Enfin, c’est un acte de justice de rendre à Berthe Weill sa place légitime au rang des grands marchands. Il est important de reconnaître aux femmes la place qu’elles occupent dans l’histoire. »
Marianne Le Morvan
Plus personnellement : qu’avez-vous appris, en tant que chercheuse et commissaire, de cette plongée dans la vie et l’œuvre de Berthe Weill ?
En tant que chercheuse : que l’on fera un meilleur travail si on l’aime ardemment et que la meilleure manière d’y parvenir est de se créer sa place. Elle m’a offert de considérer qu’être curieuse était une grande qualité et sa pugnacité a été très inspirante. J’ai la chance de faire un métier que j’adore grâce à elle et de savoir savourer chaque jour le luxe que cela représente.
En tant que commissaire : que l’institutionnalisation est une part du travail mais que Berthe Weill déborde du cadre de l’art. Je fais mon possible pour la faire connaître au-delà des tableaux qu’elle a vendu car cela me semble trop restrictif. Une nouvelle biographie sort chez Flammarion, la réédition augmentée de ses mémoires viennent de paraître chez Bartillat. Un projet de documentaire et de roman graphique sont en cours. Je prépare aussi la suite, car j’ai pu travailler sur un grand collectionneur de la Galerie B.Weill, Auguste Bauchy – qui sera l’objet de mon prochain grand projet.

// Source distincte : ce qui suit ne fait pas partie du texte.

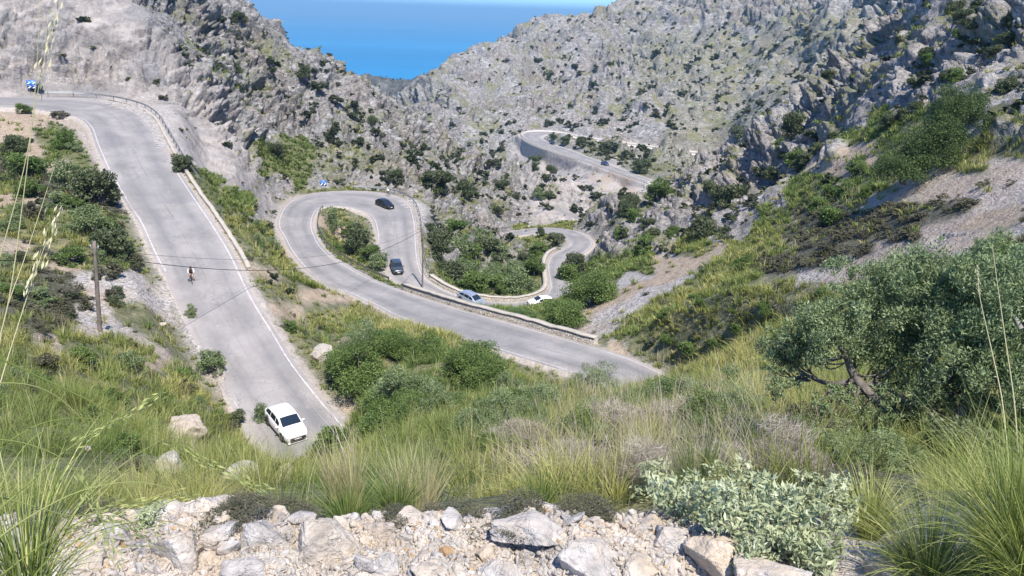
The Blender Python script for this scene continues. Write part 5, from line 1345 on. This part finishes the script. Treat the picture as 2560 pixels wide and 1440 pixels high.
stalks('long arching green and straw stalks reaching in from the left edge', [
 [(-60, 870), (60, 925), (220, 1000), (410, 1095), (590, 1190)], [(-60, 1390), (60, 1300), (200, 1228), (330, 1205), (430, 1222), (500, 1256)],
 [(-50, 1095), (60, 1108), (160, 1150), (225, 1225), (265, 1330)], [(-60, 1180), (0, 1120), (100, 1060), (200, 1045), (300, 1060)],
 [(-40, 1300), (60, 1220), (160, 1130), (300, 1040), (330, 1030)], [(-40, 960), (60, 960), (140, 990), (215, 1060), (240, 1120)],
 [(-40, 1230), (100, 1270), (190, 1290), (310, 1265), (400, 1250)], [(-60, 1340), (30, 1160), (90, 1090), (150, 1060), (190, 1075)], [(0, 1440), (150, 1330), (250, 1290), (320, 1300), (340, 1330)],
 [(60, 1480), (120, 1400), (240, 1330), (380, 1300), (470, 1318)]], 1.5, .0016, M_LUSH, 1, 3)
stalks('tall upright straw stalks with seed heads at the left edge', [
 [(-30, 1080), (0, 960), (40, 830), (85, 690), (118, 600)], [(-30, 940), (20, 760), (55, 520), (85, 260), (97, 60), (100, -40)], [(-40, 760), (0, 640), (60, 420), (100, 200), (130, 60)],
 [(-20, 1000), (10, 800), (60, 650), (90, 560), (135, 420)]], 1.7, .0013, M_STRAW, 1, 4)
stalks('two thin tall stalks in front of the olive crown', [[(2520, 1140), (2505, 1000), (2480, 880), (2450, 745), (2445, 690)], [(2545, 1130), (2535, 1000), (2515, 860), (2495, 720), (2480, 610)]], 4.6, .004, M_STRAW, 1, 5)
stalks('thin dark flower stalks in front of the white car', [[(880, 1130), (845, 1060), (800, 990), (765, 935), (752, 918)], [(860, 1140), (835, 1060), (810, 990), (790, 960)], [(870, 1150), (835, 1080), (800, 1040), (760, 985)]], 7.0, .004, M_TWIG, 1, 6)
# ------------------------------------------------------------------ the big wild olive at the right
def big_olive():
    base = hit(2330, 1135, rmin=9); D = np.linalg.norm(base); k = float(base @ cf) / FPX; r = np.random.default_rng(77)
    root = bpy.data.objects.new('olive_tree', None); COL.objects.link(root); root.location = base
    def W(px, py, dy=0.0): return (P3(px, py, D) - base) + np.array([0, dy, 0])
    bl = [(2330,760,140),(2200,810,120),(2450,740,130),(2520,820,130),(2350,880,130),(2480,930,110),(2230,920,80),(2400,660,75),(2290,700,75),(2190,730,60),(2540,680,80),(2150,850,70),(2580,950,110),(2310,990,60),(2440,1030,70),(2540,1100,70),(2250,1000,60),(2180,960,45),(2370,1060,70),(2100,960,45),(2200,1020,60),(2280,1070,75),(2400,1110,80),(2150,1005,45),(2500,1120,70),(2120,790,50),
          (2010,800,90),(1960,850,70),(2065,770,70),(1990,890,75),(1930,930,50),(2030,945,50),(2090,830,70),(1930,880,45),(2140,700,60),(2080,720,45),(2600,760,100),(2560,1060,60),(2370,760,110),(2260,870,80),(1975,790,40),(2080,850,45),(2500,640,55),(2350,625,45)]
    C = np.array([W(x, y, r.uniform(-.9, .9) * 140 * k) for x, y, _ in bl]); Rr = np.array([b[2] for b in bl]) * k
    # sub-clumps on each blob
    cc, cr_ = [], []
    for c, R_b in zip(C, Rr):
        n = int(26 * (R_b / (100 * k)) ** 2) + 8; d = unit(r.normal(size=(n, 3)) + [0, 0, .25]); cc.append(c + d * R_b * r.uniform(.55, 1.0, (n, 1)) * [1, 1, .85]); cr_.append(R_b * r.uniform(.16, .34, n))
    cc = np.concatenate(cc); cr_ = np.concatenate(cr_)
    N = 170000; kk = r.choice(len(cc), N, p=cr_ ** 2 / (cr_ ** 2).sum()); d = unit(r.normal(size=(N, 3)) + [0, 0, .15])
    p = cc[kk] + d * (cr_[kk] * r.uniform(.35, 1.1, N))[:, None]
    keep = perlin((p * 2.6).astype(F32)) > -0.55; p = p[keep]; d = d[keep]; kk = kk[keep]; n = len(p)
    ax = unit(d * .5 + r.normal(size=(n, 3)) * .6 + [0, 0, .5]); nn = unit(d + r.normal(size=(n, 3)) * .6 + [0, 0, .6]); nn = unit(nn - ax * (nn * ax).sum(1, keepdims=True))
    A = Acc(); ln = .042 * r.uniform(.6, 1.4, n); A.leaves(leaf_quads(p, ax, nn, ln, ln / 3.4), np.clip(.5 + .2 * r.normal(size=n) + .12 * (r.random(len(cc))[kk] - .5), 0, 1))
    link('crown', A.mesh('olive_crown', [M_OLIVE]), root)
    B = Acc()
    limbs = [([(2330,1150),(2325,1060),(2310,980),(2330,880),(2380,780)], .13, .03), ([(2335,1130),(2250,1050),(2180,990),(2135,940),(2110,880),(2060,830)], .10, .02),
             ([(2340,1110),(2400,1040),(2430,960),(2480,860)], .09, .02), ([(2300,1060),(2260,1000),(2200,960),(2150,970)], .06, .012), ([(2140,950),(2080,960),(2020,940),(1970,900)], .04, .008), ([(2110,890),(2060,900),(2010,860)], .03, .006),
             ([(2320,990),(2370,930),(2440,890)], .05, .01)]
    for pts, r0, r1 in limbs:
        pt = np.array([W(*q_) for q_ in pts]); s = catmull(pt, .1) + 0.0; v, q = tube(s, np.linspace(r0, r1, len(s)), 7); B.add(v, q)
    for _ in range(170):
        j = r.integers(len(limbs)); pts = limbs[j][0]; i_ = r.integers(1, len(pts)); a = W(*pts[i_]) + r.normal(size=3) * .03; c = cc[np.argsort(((cc - a) ** 2).sum(1))[r.integers(2, 40)]]
        m = (a + c) / 2 + [0, 0, -.12] + r.normal(size=3) * .06; t_ = np.linspace(0, 1, 7)[:, None]; s = (1 - t_) ** 2 * a + 2 * t_ * (1 - t_) * m + t_ ** 2 * c
        v, q = tube(s, np.linspace(.016, .004, 7), 4); B.add(v, q)
    link('trunk', B.mesh('olive_trunk', [M_BARK], True), root)
    for pts in ([(2380,1180),(2360,1120),(2330,1080)], [(2110,1145),(2090,1120),(2075,1080),(2065,1050)], [(2095,1130),(2120,1110),(2118,1090)], [(2060,1140),(2010,1120),(1960,1130),(1930,1110)], [(2000,1150),(1980,1110),(1940,1090)], [(2470,770),(2455,740),(2440,735)]):
        pt = np.array([W(x, y, -.6) for x, y in pts]); s = catmull(pt, .05); v, q = tube(s, np.linspace(.035, .01, len(s)), 5); link('dead_branch', new_mesh('dead_branch', v, quads=q, mats=[M_DEAD], smooth=True), root)
    tag(root, 'large wild olive with grey green crown and dark leaning limbs at the right', 'tree')
big_olive()
for a in [('olive_near', 1900, 1120, 170, 110, 'grey green shrub left of the shade under the large olive'), ('olive_near', 1700, 1010, 150, 100, 'grey green shrub beyond the dry brush, left of the olive crown'), ('olive_near', 1830, 1010, 150, 110, 'pale green shrub between the yellow grass and the dry brush'), ('green_near', 2520, 1130, 200, 120, 'leafy green bush between the large olive and the corner tussock'), ('olive_near', 2080, 1150, 260, 120, 'dark shaded thicket under the left limb of the large olive'), ('olive_near', 2200, 1170, 240, 120, 'dark undergrowth right below the large olive trunk'), ('dark', 2400, 1160, 220, 120, 'dark undergrowth under the right side of the large olive'),
          ('green', 2330, 1120, 180, 90, 'sunlit green shoots at the foot of the large olive')]: plant(*a)
log('near plants')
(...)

À travers ses mots, Marianne Le Morvan ne se contente pas de retracer le parcours d’une galeriste visionnaire : elle nous invite à réfléchir à la mémoire, à l’oubli et à la place que l’histoire réserve — ou refuse — aux femmes. Redonner sa voix à Berthe Weill, c’est aussi rappeler que l’art ne se construit jamais seul, mais grâce à celles et ceux qui, dans l’ombre, ont eu le courage de croire aux audacieux.
Cette réhabilitation prend aujourd’hui une forme tangible : l’exposition « Berthe Weill. Galeriste d’avant-garde » au Musée de l’Orangerie, du 7 octobre 2025 au 25 janvier 2026, dont j’avais déjà parlé ici lui rend enfin justice. À cela s’ajoute la nouvelle biographie que Marianne Le Morvan lui consacre aux editions Flammarion ainsi que la réédition augmentée de ses mémoires Pan dans l’œil aux editions Bartillat Des projets éditoriaux et artistiques (documentaire, roman graphique…) prolongent également cette redécouverte.
Ainsi, plus qu’un hommage, c’est une véritable renaissance qui s’écrit aujourd’hui autour de Berthe Weill — et qui nous rappelle que la mémoire de l’art reste un terrain vivant, à revisiter sans cesse.